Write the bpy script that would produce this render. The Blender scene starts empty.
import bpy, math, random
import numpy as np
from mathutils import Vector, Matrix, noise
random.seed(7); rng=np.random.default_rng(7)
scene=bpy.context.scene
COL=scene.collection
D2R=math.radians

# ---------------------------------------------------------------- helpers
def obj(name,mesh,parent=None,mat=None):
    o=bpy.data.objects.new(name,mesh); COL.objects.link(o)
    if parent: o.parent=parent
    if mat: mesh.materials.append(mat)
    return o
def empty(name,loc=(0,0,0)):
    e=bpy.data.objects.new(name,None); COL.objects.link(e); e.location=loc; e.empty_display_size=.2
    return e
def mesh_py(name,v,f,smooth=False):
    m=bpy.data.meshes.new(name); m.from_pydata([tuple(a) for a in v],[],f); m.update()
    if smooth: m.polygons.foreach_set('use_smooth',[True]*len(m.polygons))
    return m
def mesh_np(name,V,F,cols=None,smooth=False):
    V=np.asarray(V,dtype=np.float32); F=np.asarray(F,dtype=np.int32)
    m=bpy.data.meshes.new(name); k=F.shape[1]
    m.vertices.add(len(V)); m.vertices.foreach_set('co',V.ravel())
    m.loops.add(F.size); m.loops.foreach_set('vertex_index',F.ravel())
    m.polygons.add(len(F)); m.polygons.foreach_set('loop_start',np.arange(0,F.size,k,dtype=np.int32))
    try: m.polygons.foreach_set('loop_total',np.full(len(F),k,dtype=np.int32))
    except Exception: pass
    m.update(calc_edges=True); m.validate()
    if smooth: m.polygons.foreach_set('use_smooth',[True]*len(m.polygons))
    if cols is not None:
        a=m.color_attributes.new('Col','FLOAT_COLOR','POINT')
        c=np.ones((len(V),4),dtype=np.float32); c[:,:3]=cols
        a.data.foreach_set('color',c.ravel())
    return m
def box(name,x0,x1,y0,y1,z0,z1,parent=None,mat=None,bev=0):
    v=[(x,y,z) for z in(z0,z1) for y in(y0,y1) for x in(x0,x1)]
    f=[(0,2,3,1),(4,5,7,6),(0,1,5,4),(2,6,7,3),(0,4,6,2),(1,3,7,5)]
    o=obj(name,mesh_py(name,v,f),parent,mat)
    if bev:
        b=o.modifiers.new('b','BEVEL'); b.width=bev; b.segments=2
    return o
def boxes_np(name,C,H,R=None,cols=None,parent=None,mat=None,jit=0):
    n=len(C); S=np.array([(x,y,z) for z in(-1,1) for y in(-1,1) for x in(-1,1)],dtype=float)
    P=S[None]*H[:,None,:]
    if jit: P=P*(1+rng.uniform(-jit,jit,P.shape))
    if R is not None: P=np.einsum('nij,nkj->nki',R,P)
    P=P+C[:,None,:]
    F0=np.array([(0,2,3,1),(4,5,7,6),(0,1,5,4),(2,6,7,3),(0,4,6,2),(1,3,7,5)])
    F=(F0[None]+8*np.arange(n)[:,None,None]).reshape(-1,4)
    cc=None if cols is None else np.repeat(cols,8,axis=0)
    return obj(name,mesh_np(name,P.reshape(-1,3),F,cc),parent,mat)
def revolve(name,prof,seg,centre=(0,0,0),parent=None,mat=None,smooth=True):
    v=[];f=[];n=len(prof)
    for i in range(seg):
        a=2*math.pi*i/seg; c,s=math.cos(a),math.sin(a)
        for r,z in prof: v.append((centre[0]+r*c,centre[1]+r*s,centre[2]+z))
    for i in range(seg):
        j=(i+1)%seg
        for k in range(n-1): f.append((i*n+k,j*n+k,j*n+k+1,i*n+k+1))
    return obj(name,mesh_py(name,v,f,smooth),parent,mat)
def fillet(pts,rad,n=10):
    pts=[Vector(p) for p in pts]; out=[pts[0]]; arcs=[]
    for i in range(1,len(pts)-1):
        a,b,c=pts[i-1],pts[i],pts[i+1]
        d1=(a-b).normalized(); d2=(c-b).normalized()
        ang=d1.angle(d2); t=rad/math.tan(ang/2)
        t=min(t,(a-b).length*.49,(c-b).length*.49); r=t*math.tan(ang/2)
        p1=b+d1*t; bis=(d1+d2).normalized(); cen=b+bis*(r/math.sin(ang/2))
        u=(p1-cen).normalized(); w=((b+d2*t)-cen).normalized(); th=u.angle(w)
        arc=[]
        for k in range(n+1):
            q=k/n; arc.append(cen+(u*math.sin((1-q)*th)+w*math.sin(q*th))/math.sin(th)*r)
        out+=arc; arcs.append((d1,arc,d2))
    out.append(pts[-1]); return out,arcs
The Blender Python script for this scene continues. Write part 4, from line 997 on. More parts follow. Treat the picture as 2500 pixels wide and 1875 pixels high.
※
EXERCISE: Starting at the first line of the records above, please copy each line exactly until you reach the line containing "D2R=math.radians". Include that line and stop there.

SOLVED EXERCISE:
Write the bpy script that would produce this render. The Blender scene starts empty.
import bpy, math, random
import numpy as np
from mathutils import Vector, Matrix, noise
random.seed(7); rng=np.random.default_rng(7)
scene=bpy.context.scene
COL=scene.collection
D2R=math.radians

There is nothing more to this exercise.